Being there.
(Number four in a series of ten ideas I have about sketching.)
26 August, 2018. I had an early morning meeting in the city on Thursday, and misjudged the timing of my arrival so that I pulled up to the art museum way too early. Taking up pen and sketchbook, both of which were on my backseat, I walked from the car and found myself under a stand of trees, settled in on a park bench and I began to sketch my surroundings.
Ugh! My fountain pen almost immediately ran dry… what the heck? Had I forgotten to refill? (Yes.) I finished the sketch with a different pen, one I happened to have in my pocket.
I’ve been thinking a lot about these ten ideas I have about sketching lately. Some of my students think I should turn them into a book, but honestly it’s much more likely I’d hand print something and bind it together into a nifty little handmade thing. That would satisfy me more than a “how to” publication, I think.
So these ideas: they really aren’t a “how-to” book. In a sense, they are an act of immersion. A purposeful liberation. A rebellion from the perception that drawings must look “real,” and a realization that the most satisfying sketches instead look “convincing.” Believability trumps photographic accuracy every time. These ideas are about drawing with expression, and reacting to what is there in front of you. Being of the moment. Being there.
These are not hard and fast “rules,” but suggested ideas. Like most “rules,” I tend to ignore one or all of them from time to time. But invariably, when I find a sketch is somehow lacking, somehow dissatisfying, a quick analysis generally reveals that I’ve ignored one of these principle ideas. So there you have it.
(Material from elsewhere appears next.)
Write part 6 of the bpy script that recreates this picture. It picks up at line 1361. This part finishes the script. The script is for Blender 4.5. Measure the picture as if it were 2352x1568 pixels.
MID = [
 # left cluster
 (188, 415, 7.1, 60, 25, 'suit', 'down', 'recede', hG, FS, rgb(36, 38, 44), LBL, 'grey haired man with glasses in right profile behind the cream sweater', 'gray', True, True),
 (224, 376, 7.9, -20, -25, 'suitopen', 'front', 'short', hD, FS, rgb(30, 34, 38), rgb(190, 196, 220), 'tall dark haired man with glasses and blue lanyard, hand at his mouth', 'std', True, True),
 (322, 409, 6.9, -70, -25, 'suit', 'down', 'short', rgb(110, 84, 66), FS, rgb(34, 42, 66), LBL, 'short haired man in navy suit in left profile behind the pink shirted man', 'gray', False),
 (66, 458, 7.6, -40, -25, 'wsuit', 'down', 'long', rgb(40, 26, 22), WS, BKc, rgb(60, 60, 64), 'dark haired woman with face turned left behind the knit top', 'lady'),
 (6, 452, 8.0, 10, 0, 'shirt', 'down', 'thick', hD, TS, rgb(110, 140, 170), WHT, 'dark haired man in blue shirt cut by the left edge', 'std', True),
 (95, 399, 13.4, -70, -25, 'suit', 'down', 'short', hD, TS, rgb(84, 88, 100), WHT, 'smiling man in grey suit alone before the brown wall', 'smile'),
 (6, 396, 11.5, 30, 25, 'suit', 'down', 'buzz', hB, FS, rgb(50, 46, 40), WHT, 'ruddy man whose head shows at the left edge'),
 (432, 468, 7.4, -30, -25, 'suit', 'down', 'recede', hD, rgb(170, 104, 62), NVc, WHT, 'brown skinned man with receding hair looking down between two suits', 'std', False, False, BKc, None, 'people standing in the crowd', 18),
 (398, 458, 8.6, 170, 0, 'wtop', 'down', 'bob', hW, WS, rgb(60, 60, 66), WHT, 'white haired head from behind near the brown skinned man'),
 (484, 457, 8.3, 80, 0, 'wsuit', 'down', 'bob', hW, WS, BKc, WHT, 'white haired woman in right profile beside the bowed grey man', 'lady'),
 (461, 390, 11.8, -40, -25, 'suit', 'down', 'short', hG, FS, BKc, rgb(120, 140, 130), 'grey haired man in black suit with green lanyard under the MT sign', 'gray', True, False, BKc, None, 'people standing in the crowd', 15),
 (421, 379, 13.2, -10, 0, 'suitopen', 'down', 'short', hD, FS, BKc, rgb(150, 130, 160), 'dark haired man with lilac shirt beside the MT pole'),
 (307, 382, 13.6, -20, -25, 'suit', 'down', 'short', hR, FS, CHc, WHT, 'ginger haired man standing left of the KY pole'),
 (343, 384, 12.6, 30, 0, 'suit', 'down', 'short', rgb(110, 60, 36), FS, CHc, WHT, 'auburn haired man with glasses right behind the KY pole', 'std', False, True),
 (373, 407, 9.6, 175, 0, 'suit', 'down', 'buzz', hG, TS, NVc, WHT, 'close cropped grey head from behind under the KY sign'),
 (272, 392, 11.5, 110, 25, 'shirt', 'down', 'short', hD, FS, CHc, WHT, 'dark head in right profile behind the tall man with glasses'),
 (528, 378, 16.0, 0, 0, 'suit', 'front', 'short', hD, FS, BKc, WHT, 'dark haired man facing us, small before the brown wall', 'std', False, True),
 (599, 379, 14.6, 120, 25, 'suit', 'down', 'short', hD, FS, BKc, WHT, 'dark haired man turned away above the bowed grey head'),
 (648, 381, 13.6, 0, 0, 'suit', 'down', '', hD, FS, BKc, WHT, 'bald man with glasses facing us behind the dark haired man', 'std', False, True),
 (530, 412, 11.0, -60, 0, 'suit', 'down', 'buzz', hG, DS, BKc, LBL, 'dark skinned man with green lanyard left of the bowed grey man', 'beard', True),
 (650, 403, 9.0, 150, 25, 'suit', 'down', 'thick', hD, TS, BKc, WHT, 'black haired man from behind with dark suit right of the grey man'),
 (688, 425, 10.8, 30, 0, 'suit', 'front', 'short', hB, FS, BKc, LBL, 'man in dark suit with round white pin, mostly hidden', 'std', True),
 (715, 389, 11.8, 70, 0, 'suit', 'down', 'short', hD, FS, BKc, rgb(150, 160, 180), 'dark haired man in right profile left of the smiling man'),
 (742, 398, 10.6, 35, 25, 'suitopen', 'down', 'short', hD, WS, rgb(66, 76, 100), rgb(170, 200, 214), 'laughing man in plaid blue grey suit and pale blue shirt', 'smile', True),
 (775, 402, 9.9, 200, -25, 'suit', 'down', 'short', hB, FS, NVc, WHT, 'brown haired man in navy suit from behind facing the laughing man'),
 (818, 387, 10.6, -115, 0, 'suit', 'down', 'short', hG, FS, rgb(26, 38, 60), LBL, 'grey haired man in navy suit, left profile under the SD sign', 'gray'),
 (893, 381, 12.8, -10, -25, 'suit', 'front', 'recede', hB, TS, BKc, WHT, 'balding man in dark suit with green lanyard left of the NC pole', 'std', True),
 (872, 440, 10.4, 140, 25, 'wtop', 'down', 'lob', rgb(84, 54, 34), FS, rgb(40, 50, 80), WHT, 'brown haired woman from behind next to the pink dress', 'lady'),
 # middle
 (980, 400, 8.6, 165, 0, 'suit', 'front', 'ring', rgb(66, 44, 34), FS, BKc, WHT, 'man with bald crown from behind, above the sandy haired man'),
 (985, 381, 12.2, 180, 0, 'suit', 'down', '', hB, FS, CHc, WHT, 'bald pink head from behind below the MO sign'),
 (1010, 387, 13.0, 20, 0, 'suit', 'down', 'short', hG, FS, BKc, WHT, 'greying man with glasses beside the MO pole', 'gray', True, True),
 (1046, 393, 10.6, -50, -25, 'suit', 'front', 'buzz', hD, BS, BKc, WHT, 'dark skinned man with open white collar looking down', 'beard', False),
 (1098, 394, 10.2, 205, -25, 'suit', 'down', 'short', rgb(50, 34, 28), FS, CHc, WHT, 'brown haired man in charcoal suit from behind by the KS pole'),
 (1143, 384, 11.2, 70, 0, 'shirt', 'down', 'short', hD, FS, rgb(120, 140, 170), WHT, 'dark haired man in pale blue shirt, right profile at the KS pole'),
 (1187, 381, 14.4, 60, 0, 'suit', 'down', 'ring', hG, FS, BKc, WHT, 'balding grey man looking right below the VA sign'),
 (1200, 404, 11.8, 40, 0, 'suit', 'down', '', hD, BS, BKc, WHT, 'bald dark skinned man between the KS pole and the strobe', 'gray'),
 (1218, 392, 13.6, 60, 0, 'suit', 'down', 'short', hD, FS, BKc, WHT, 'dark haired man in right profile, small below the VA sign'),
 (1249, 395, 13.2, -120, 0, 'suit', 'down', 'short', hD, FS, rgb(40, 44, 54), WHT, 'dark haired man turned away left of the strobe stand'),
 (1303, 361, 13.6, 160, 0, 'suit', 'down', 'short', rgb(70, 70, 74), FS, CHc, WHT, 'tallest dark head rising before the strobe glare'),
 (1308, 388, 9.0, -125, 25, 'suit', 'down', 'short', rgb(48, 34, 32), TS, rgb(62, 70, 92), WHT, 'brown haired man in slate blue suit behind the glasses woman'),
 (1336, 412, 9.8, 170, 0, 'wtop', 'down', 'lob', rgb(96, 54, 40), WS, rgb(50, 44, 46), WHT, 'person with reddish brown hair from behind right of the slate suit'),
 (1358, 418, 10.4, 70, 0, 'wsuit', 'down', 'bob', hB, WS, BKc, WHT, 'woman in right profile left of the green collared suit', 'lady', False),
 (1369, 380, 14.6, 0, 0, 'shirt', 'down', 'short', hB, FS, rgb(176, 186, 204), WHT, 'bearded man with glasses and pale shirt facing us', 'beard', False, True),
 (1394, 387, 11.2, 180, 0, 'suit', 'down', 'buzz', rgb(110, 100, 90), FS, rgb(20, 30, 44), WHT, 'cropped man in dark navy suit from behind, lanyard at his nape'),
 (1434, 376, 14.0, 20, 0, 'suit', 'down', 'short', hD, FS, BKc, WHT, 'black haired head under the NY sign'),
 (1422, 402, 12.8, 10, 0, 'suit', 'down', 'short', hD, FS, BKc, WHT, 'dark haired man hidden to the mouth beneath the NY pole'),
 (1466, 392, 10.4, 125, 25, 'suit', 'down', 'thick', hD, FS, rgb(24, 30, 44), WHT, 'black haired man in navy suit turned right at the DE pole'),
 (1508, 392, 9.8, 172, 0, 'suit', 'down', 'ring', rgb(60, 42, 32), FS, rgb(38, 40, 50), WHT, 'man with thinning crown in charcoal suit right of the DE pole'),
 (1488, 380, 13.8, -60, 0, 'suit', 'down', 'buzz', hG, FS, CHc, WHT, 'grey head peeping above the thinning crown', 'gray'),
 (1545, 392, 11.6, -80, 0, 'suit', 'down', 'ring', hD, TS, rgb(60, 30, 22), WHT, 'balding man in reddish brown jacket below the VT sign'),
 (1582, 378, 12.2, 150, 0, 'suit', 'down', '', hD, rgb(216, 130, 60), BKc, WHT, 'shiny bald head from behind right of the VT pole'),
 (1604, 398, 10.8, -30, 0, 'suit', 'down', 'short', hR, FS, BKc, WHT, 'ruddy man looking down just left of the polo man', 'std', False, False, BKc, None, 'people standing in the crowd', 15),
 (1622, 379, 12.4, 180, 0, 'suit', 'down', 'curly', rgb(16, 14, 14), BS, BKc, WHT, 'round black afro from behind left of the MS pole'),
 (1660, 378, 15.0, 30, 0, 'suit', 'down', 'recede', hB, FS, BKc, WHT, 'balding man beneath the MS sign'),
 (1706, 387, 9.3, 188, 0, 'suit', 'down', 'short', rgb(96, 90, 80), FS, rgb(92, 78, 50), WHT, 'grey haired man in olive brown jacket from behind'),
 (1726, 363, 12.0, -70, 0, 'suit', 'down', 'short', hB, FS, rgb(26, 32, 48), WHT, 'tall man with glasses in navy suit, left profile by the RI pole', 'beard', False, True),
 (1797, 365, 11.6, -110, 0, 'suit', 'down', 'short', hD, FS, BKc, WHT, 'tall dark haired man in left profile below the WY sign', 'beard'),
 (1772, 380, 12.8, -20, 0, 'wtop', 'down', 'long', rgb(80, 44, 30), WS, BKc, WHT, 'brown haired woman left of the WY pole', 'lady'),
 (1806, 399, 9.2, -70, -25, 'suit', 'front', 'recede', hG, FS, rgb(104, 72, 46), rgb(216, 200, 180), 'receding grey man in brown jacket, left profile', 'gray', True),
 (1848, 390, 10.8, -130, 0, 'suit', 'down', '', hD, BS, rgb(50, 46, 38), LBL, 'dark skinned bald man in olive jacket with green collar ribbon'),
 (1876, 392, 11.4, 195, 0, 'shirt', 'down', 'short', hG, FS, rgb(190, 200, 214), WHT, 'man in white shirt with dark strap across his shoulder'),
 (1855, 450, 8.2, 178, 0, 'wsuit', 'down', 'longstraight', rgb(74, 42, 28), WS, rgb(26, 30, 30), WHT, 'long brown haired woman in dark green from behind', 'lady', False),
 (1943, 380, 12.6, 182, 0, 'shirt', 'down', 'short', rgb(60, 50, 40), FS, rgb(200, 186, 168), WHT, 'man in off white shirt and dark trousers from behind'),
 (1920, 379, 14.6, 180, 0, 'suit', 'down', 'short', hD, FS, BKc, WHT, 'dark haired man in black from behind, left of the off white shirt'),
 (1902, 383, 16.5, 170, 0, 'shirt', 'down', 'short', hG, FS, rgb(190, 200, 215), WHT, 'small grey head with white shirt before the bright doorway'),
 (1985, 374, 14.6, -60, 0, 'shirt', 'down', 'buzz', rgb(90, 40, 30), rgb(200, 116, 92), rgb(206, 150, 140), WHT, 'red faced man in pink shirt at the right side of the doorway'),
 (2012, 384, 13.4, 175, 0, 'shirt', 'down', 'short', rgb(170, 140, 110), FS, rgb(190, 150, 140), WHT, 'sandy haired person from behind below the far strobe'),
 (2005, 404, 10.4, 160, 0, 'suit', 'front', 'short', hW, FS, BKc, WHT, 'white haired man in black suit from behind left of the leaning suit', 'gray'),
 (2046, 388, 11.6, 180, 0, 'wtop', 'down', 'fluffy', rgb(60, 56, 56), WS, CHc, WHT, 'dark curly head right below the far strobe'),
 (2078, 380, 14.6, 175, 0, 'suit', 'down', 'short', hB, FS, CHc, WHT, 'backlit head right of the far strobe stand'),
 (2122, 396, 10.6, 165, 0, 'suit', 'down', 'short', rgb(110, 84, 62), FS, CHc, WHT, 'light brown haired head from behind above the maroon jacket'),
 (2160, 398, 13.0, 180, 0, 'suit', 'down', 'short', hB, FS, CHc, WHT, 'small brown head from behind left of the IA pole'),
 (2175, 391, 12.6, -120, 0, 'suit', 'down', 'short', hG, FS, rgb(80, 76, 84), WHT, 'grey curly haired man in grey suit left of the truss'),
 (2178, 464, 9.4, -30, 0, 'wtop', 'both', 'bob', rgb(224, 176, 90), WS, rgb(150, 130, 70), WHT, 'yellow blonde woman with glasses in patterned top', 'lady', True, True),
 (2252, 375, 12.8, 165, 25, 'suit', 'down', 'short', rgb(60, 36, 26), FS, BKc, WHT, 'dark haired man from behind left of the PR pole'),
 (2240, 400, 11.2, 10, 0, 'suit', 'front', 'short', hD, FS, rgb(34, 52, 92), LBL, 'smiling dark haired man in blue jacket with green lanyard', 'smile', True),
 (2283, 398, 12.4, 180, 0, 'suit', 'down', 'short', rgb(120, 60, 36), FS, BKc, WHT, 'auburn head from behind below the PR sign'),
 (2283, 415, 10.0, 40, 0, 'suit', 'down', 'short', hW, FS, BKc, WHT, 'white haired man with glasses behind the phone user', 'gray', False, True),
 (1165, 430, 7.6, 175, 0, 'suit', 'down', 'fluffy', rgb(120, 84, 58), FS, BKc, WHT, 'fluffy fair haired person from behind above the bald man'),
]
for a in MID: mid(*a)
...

“Be” there. Sketch what you see, not what you think you know. Observe. People and things move, and so do you. Give yourself permission to let that happen in your sketches. Stuff overlaps in the real world. Things are in front of other things, and they are seldom all magically lined up like glasses on a shelf. Allow yourself to draw what you see, and react to changes in your sketches… your sketches may very well be a record of what happens during the time you’re drawing and NOT a snapshot of one second in time. Think about that.
Now, go draw.
(Duke 551 Confucius Fude Nib Fountain Pen, Uni-Ball in Canson 180 sketchbook.)